El discurso de Raúl Castro en la reunión extraordinaria de la Alianza Bolivariana para los Pueblos de América (ALBA), celebrada el martes 17 de marzo en Venezuela, confirma las pocas posibilidades de que el sistema político impuesto en Cuba desde 1959, transite hacia una democracia bajo el mando de la vieja guardia del partido único.
Con el apoyo a los esfuerzos de Nicolás Maduro en maximizar los daños al Estado de Derecho y la reproducción exacta de las diatribas contra el gobierno de Estados Unidos, se reafirma la posición que caracteriza a la nomenclatura insular desde sus comienzos en el ejercicio del poder: la confrontación.
El margen para el diálogo civilizado con Obama o cualquiera de los ocupantes de la Casa Blanca sigue siendo estrecho.
Los contactos al más alto nivel que han tenido lugar tanto en La Habana como en Washington en los últimos tres meses, no son un indicador para augurios alentadores en el sentido de que se pueda concretar una relación estable entre ambos gobiernos en plazos más o menos breves.
El camino a recorrer promete ser largo y tortuoso. Quienes pensaban en proyecciones más comedidas por parte de la élite verde olivo que favorecieran el proceso de restablecimiento de relaciones, tienen material de sobra para opinar lo contrario. El general-presidente ha enseñado sus cartas en Caracas. Las mismas que ha usado para ganar, con trampas, sobre el tablero de la historia.
Una vez más se muestran las evidencias de la necesidad del conflicto permanente como elemento de legitimación.
Gracias a los servicios del extinto Hugo Chávez y a su heredero Nicolás Maduro, la revolución cubana ha logrado mutar, con cierto éxito, en la nación sudamericana.
Aunque todavía quedan algunos cabos sueltos, el autoritarismo pudiera afianzarse mucho más en lo que resta de año.
Los super poderes otorgados al presidente por la Asamblea Nacional para “defender la patria del imperialismo estadounidense”, prometen nuevos acorralamientos contra los grupos opositores.
Con la patente para gobernar por decreto y usar la violencia en todas sus variantes contra los desafectos, crecen las probabilidades de que desaparezcan por completo los espacios que garantizan, a duras penas, el usufructo de las libertades fundamentales.
En la radicalización de la doctrina del Partido Socialista Unido de Venezuela (PSUV), La Habana juega un papel fundamental.
Uno de los objetivos del plan es sabotear la venidera Cumbre de las Américas. Quizás se salgan con las suyas. Los apoyos incondicionales y los silencios cómplices dominarán la escena del foro regional a celebrase, el próximo mes, en Panamá.
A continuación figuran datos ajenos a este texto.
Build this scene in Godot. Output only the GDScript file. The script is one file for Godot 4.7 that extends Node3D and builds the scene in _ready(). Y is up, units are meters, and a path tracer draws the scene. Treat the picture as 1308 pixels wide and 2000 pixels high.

La asistencia de un mandatario cubano a este tipo de evento por primera vez resulta contraproducente.
En la Isla permanecen en la cárcel decenas de presos políticos, no hay elecciones libres hace más de 50 años y es ilegal y peligroso el ejercicio de las libertades fundamentales.
Pese a esas credenciales, Raúl Castro se alista a compartir el escenario con presidentes elegidos en elecciones libres y democráticas y por si fuera poco, insistirá en validar el cliché del enemigo allende las fronteras como justificante para el establecimiento y consolidación de regímenes dictatoriales.